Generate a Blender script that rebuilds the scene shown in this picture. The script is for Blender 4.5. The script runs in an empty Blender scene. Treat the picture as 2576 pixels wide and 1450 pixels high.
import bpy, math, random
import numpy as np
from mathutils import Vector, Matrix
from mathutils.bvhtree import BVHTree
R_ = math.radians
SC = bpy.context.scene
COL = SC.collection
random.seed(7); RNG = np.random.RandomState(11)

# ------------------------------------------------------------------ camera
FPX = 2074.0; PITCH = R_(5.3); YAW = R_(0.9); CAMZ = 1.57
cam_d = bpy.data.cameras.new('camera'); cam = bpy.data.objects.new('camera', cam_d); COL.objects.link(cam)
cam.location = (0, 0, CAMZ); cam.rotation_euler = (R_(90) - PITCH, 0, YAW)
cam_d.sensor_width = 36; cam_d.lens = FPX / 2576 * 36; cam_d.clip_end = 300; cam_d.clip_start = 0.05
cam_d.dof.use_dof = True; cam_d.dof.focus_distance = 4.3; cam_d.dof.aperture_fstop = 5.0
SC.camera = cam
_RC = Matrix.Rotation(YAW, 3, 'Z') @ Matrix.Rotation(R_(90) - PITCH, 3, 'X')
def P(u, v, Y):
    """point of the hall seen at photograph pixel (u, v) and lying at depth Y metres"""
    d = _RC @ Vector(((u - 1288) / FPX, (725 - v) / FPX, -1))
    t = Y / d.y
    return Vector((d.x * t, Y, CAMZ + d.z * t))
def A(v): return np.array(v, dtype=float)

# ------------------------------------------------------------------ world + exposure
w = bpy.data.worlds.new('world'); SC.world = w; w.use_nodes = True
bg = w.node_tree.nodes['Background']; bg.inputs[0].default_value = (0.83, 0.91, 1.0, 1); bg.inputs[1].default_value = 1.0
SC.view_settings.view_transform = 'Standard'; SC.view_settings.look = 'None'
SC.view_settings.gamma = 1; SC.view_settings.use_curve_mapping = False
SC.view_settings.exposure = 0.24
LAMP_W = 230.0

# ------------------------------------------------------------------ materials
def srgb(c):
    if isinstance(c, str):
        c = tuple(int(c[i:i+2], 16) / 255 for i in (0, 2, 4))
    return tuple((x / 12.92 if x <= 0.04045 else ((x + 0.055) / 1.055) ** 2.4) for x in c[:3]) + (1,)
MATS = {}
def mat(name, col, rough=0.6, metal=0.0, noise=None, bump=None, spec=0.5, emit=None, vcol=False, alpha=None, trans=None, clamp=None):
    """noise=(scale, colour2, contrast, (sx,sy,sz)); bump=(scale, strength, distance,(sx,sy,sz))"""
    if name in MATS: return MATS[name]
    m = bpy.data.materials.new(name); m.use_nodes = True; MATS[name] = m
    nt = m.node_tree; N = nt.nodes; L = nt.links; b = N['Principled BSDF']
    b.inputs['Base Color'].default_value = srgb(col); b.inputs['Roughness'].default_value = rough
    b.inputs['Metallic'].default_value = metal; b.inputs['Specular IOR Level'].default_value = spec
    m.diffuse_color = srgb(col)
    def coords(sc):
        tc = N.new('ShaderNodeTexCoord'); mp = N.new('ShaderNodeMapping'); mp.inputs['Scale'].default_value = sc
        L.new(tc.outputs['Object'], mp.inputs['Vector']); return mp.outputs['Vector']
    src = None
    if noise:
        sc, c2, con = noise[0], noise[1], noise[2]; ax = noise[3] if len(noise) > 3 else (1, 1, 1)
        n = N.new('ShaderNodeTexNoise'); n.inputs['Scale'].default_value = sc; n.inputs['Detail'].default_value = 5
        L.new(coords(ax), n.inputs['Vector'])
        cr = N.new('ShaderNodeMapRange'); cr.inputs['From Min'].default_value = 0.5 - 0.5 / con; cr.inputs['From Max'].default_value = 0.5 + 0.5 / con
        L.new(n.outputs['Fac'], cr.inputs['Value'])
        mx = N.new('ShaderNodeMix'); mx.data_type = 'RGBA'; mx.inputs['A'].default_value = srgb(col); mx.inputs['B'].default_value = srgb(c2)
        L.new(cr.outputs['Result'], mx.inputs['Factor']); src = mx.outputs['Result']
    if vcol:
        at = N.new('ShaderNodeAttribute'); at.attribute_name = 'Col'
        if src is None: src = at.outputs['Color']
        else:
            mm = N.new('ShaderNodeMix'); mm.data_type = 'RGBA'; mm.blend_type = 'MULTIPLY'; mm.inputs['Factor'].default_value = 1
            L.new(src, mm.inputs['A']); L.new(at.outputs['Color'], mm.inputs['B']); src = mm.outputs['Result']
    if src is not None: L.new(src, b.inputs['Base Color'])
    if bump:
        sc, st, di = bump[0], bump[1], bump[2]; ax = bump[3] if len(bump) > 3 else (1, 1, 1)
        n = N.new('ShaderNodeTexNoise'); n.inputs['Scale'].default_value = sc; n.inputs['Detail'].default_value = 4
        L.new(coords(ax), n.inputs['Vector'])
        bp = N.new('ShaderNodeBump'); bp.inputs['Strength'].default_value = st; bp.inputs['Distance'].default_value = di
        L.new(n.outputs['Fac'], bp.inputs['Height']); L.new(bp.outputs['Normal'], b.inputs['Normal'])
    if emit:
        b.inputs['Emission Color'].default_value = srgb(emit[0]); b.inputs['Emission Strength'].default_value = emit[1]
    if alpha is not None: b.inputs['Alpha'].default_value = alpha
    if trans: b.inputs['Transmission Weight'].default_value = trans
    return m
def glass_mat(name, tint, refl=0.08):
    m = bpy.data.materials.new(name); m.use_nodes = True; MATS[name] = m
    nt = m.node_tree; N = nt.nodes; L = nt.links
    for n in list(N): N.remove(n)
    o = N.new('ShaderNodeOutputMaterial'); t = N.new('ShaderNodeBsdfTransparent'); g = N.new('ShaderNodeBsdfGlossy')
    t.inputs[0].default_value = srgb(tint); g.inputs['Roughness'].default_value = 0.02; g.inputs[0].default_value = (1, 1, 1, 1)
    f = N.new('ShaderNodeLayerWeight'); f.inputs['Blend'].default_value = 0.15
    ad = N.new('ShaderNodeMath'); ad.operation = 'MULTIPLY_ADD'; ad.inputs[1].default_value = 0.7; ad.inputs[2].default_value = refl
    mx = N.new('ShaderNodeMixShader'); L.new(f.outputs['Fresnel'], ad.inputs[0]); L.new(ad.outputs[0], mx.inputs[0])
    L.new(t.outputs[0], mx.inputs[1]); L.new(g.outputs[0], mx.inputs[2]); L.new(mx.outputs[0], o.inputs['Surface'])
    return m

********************

**Exercise prompt:**
Restate word for word only the lines running from the beginning of the data to the line holding "random.seed(7); RNG = np.random.RandomState(11)", both included.

**Exercise response:**
Generate a Blender script that rebuilds the scene shown in this picture. The script is for Blender 4.5. The script runs in an empty Blender scene. Treat the picture as 2576 pixels wide and 1450 pixels high.
import bpy, math, random
import numpy as np
from mathutils import Vector, Matrix
from mathutils.bvhtree import BVHTree
R_ = math.radians
SC = bpy.context.scene
COL = SC.collection
random.seed(7); RNG = np.random.RandomState(11)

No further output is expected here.